July 21: a story in seven snapshots

While running round Kennington Park – seven laps today; don’t worry, it’s only a little park – I note the people sitting on the park benches. Today there was a couple on the stretch leading up to Oval station. As you run past, you see seven snapshots. At first, they didn’t seem to know each other very well. By lap two – six minutes later – they know each other better. They have turned their bodies towards each other. By lap three her leg is folded on the bench in contact with his leg. Anyway, to cut a long story short, by lap six she had her head on his shoulder and he was stroking her hair.
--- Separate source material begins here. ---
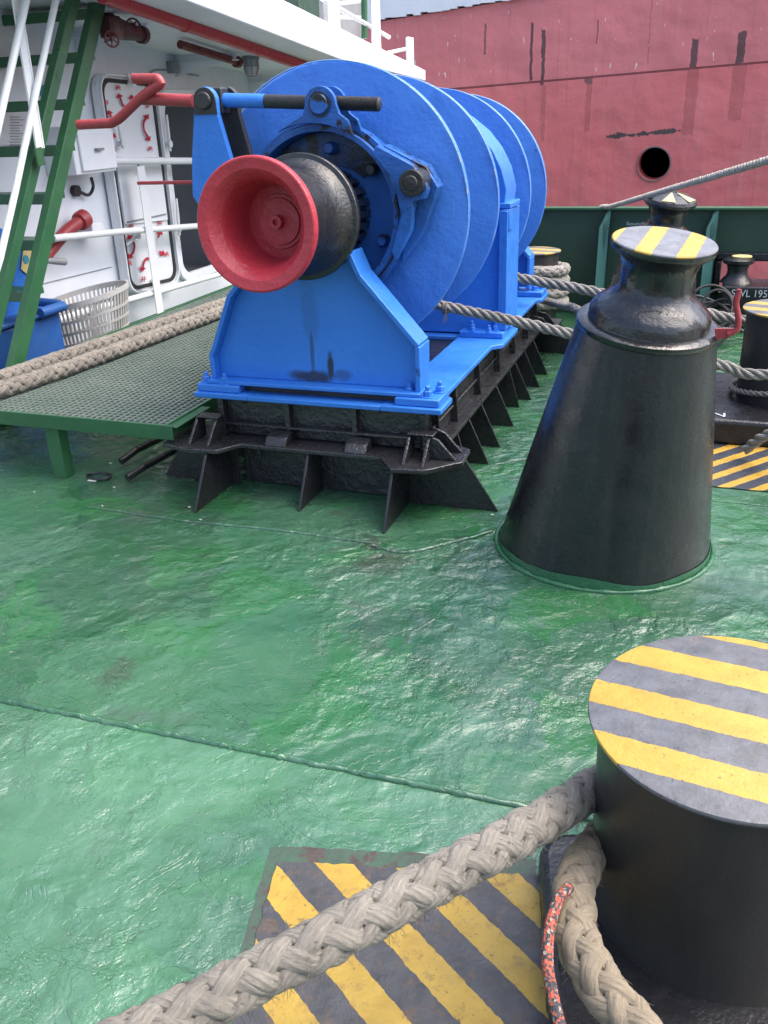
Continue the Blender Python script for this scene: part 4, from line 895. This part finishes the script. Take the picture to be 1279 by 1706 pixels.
g = MB(); g.poly([(DXf + .001, y, z) for y, z in ((d0 + .075, P0.z + .01), (d1 - .075, P0.z + .01 + dz(d1) - dz(d0)), (d1 - .075, zt2 + .02 + dz(d1)), (d0 + .075, zt2 + .02))], (.02, 0, 0)); g.obj('inner_panel', 'white', dr, .004)
g = MB(); ym = px(232, 330, DXf).y; g.box((DXf + .0215, ym, P0.z + .03), (DXf + .03, ym + .02, zt2 - .01)); g.box((DXf + .0215, d0 + .09, P0.z + .02), (DXf + .028, d1 - .1, P0.z + .032)); g.obj('panel_seam', 'grey', dr)
# red open / close marks
gm = MB(); XX = Vector((0, 1, 0)); YY = Vector((0, 0, 1)); cnt = [0]
def cp(x, y): return px(140 + x * .2404, 90 + y * .2404, DXf + .012)
def sz(x, y, k): return k * .2404 * (px(200, 200, DXf).x * 0 + abs((px(141, 90 + y * .24, DXf) - px(140, 90 + y * .24, DXf)).y))
def stroke(pts, wpx):
    q = [cp(*p) for p in pts]; cnt[0] += 1
    ribbon(gm, Vector((DXf + .0125 + .0006 * (cnt[0] % 7), 0, 0)), XX, YY, [(p.y, p.z) for p in q], wpx * .0015)
def arrow(pts, head=24):
    q = spline([Vector((a, b, 0)) for a, b in pts], 6); q = [(p.x, p.y) for p in q]; stroke(q, 11)
    for (ex, ey), (ix, iy) in ((q[-1], q[max(0, len(q) - 4)]),):
        d = Vector((ex - ix, ey - iy)).normalized(); s_ = Vector((-d.y, d.x)); e = Vector((ex, ey)); tip = e + d * head * 1.2
        tri = [cp(*(e + s_ * head)), cp(*(e - s_ * head)), cp(*tip)]
        gm.hexa([(DXf + .0127, p.y, p.z) for p in tri], (.0025, 0, 0))
def both(pts): arrow(pts); arrow(pts[::-1])
def glyph(kind, x, y, s):
    K = {'k': [[(-.9, -.8), (.9, -.8)], [(-1, .0), (1, .0)], [(-.35, -.8), (-.38, .1), (-.75, 1)], [(.4, -.8), (.4, 1)]],
         'g': [[(-.45, -1), (-.25, -.62)], [(.45, -1), (.25, -.62)], [(-.7, -.5), (.7, -.5)], [(-.95, .05), (.95, .05)], [(0, -.5), (-.05, .1), (-.9, 1)], [(.02, .1), (.9, 1)]]}[kind]
    for st_ in K: stroke([(x + a * s, y + b * s) for a, b in st_], 3.6)
glyph('g', 233, 232, 17); glyph('k', 150, 338, 17); glyph('k', 436, 362, 15); glyph('g', 456, 655, 16); glyph('g', 205, 660, 13); glyph('k', 325, 1192, 17); glyph('k', 522, 1175, 17); glyph('g', 313, 1447, 17); glyph('g', 572, 1386, 15); glyph('k', 410, 1560, 18)
arrow([(285, 370), (262, 345), (246, 300)]); arrow([(345, 375), (330, 350), (328, 310)])
arrow([(215, 470), (190, 450), (176, 415)]); both([(428, 440), (408, 475), (412, 530), (440, 580)])
arrow([(195, 600), (200, 575)]); both([(318, 1275), (345, 1320), (340, 1365), (322, 1395)])
arrow([(512, 1270), (522, 1245)]); arrow([(520, 1370), (535, 1378)]); arrow([(458, 1415), (425, 1420), (408, 1455), (404, 1480)])
gm.obj('open_close_marks', 'mark_red', dr)
def dog(p, a, ln=.2, name='door_handle'):
    p = Vector(p); g = MB(); g.cyl(p, p + Vector((.05, 0, 0)), .018, 12); g.cyl(p + Vector((.05, 0, 0)), p + Vector((.062, 0, 0)), .028, 14)
    d = Vector((0, math.sin(a), math.cos(a))); q = p + Vector((.045, 0, 0)); g.tube([q - d * ln * .25, q + d * ln * .4, q + d * ln], [.013, .014, .009], 10); g.obj(name, 'white_rail', dr)
dog(px(195, 239, DXf), -.1, .15); dog(px(274, 240, WLX + .04), .06, .22); dog(px(290, 380, WLX + .04), .08, .24); dog(px(251, 468, DXf), .3, .05); dog(px(220, 392, DXf), -1.9, .16); dog(px(212, 138, DXf), -.7, .08)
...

Photo snapshots are actually a better representation of the way our mind works than continuous narrative flow. In life we perceive something, register it, interpret it, chew it over. While doing all this we have frozen the image. It is like a portrait painter. He notices something, then looks away, to his paint or his canvas, and then paints it up. It is, in fact, more complicated than that, for the painter takes a long time to transmit the impression to canvas, a number of examinations of the model, so that what he is painting is an aggregate of perceived images. In other words, something that was never there. Reality is untrackable. And so for the couple on the bench. Maybe my seven-split version of their story is closer to reality than their own more detailed versions. And by the way, in the seventh snapshot they were separate again; she was smoking a cigarette looking out into the park and he was fiddling with his mobile.